[Recorded information]:
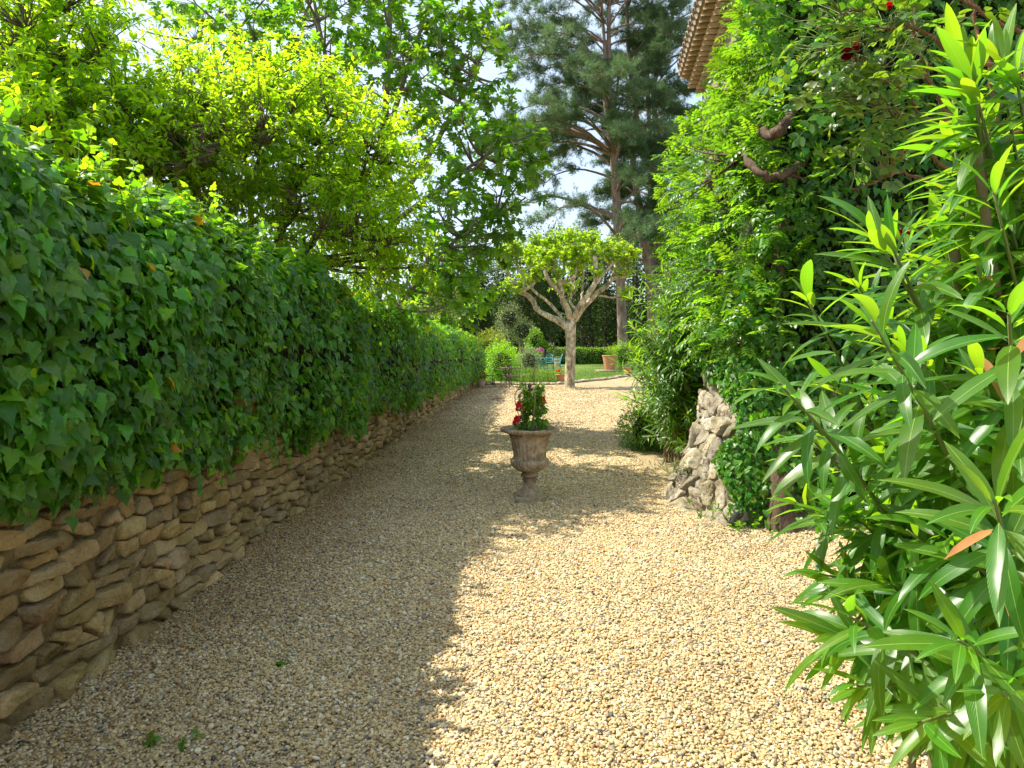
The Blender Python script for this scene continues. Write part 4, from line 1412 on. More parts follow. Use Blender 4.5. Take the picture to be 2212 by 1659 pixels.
v, T = half_tile(0.55, 0.105)
me_tile = mesh_np('corbel_tile', v, T, None, None, M['tile'])
me_top = mesh_np('roof_tile', *half_tile(0.5, 0.11), None, None, M['tile_top'])
yaw = math.atan2(-bn[0], bn[1])
rows = [(6.22, 0.12, 0.10), (6.36, 0.25, 0.0), (6.50, 0.38, 0.10)]
nt_ = int(6.2 / 0.205)
for z, proj, off in rows:
    for k in range(nt_):
        p = C1 - bdir * (k * 0.205 + off + 0.05) + bn * (proj)
        o = bpy.data.objects.new('corbel_tile', me_tile)
        COL.objects.link(o); adopt(o, house)
        o.location = (p[0], p[1], z)
        o.rotation_euler = (rng.normal() * 0.02, math.pi + rng.normal() * 0.03, yaw)
        o.rotation_euler = Matrix.Rotation(yaw + math.pi + rng.normal() * 0.02, 4, 'Z').to_euler()
for q in range(4):
    for k in range(nt_):
        s = 0.44 - q * 0.42
        for cup in (0, 1):
            p = C1 - bdir * (k * 0.205 + 0.05 + cup * 0.102) + bn * s
            o = bpy.data.objects.new('roof_tile', me_top)
            COL.objects.link(o); adopt(o, house)
            o.matrix_basis = Matrix.Translation((p[0], p[1], 6.62 + q * 0.125 + cup * 0.055 - (0 if cup else -0.05))) @ Matrix.Rotation(yaw + math.pi + rng.normal() * 0.02, 4, 'Z') @ Matrix.Rotation(0.29, 4, 'X') @ Matrix.Rotation(0 if cup else math.pi, 4, 'Y')
tm = TM()
a, b = C1 + bn * 0.36, C0 + bn * 0.36 - bdir * 1.0
cpk, dpk = C0 - bn * 3.5 - bdir * 1.0, C1 - bn * 3.5
V = np.array([(*a, 6.60), (*b, 6.60), (*cpk, 7.75), (*dpk, 7.75)])
tm.add(np.concatenate([V, V - np.array([0, 0, 0.06])]), [(0, 1, 2), (0, 2, 3), (4, 6, 5), (4, 7, 6), (0, 5, 1), (0, 4, 5), (0, 3, 7), (0, 7, 4)])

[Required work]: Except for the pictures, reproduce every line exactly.

[Full response]:
The Blender Python script for this scene continues. Write part 4, from line 1412 on. More parts follow. Use Blender 4.5. Take the picture to be 2212 by 1659 pixels.
v, T = half_tile(0.55, 0.105)
me_tile = mesh_np('corbel_tile', v, T, None, None, M['tile'])
me_top = mesh_np('roof_tile', *half_tile(0.5, 0.11), None, None, M['tile_top'])
yaw = math.atan2(-bn[0], bn[1])
rows = [(6.22, 0.12, 0.10), (6.36, 0.25, 0.0), (6.50, 0.38, 0.10)]
nt_ = int(6.2 / 0.205)
for z, proj, off in rows:
    for k in range(nt_):
        p = C1 - bdir * (k * 0.205 + off + 0.05) + bn * (proj)
        o = bpy.data.objects.new('corbel_tile', me_tile)
        COL.objects.link(o); adopt(o, house)
        o.location = (p[0], p[1], z)
        o.rotation_euler = (rng.normal() * 0.02, math.pi + rng.normal() * 0.03, yaw)
        o.rotation_euler = Matrix.Rotation(yaw + math.pi + rng.normal() * 0.02, 4, 'Z').to_euler()
for q in range(4):
    for k in range(nt_):
        s = 0.44 - q * 0.42
        for cup in (0, 1):
            p = C1 - bdir * (k * 0.205 + 0.05 + cup * 0.102) + bn * s
            o = bpy.data.objects.new('roof_tile', me_top)
            COL.objects.link(o); adopt(o, house)
            o.matrix_basis = Matrix.Translation((p[0], p[1], 6.62 + q * 0.125 + cup * 0.055 - (0 if cup else -0.05))) @ Matrix.Rotation(yaw + math.pi + rng.normal() * 0.02, 4, 'Z') @ Matrix.Rotation(0.29, 4, 'X') @ Matrix.Rotation(0 if cup else math.pi, 4, 'Y')
tm = TM()
a, b = C1 + bn * 0.36, C0 + bn * 0.36 - bdir * 1.0
cpk, dpk = C0 - bn * 3.5 - bdir * 1.0, C1 - bn * 3.5
V = np.array([(*a, 6.60), (*b, 6.60), (*cpk, 7.75), (*dpk, 7.75)])
tm.add(np.concatenate([V, V - np.array([0, 0, 0.06])]), [(0, 1, 2), (0, 2, 3), (4, 6, 5), (4, 7, 6), (0, 5, 1), (0, 4, 5), (0, 3, 7), (0, 7, 4)])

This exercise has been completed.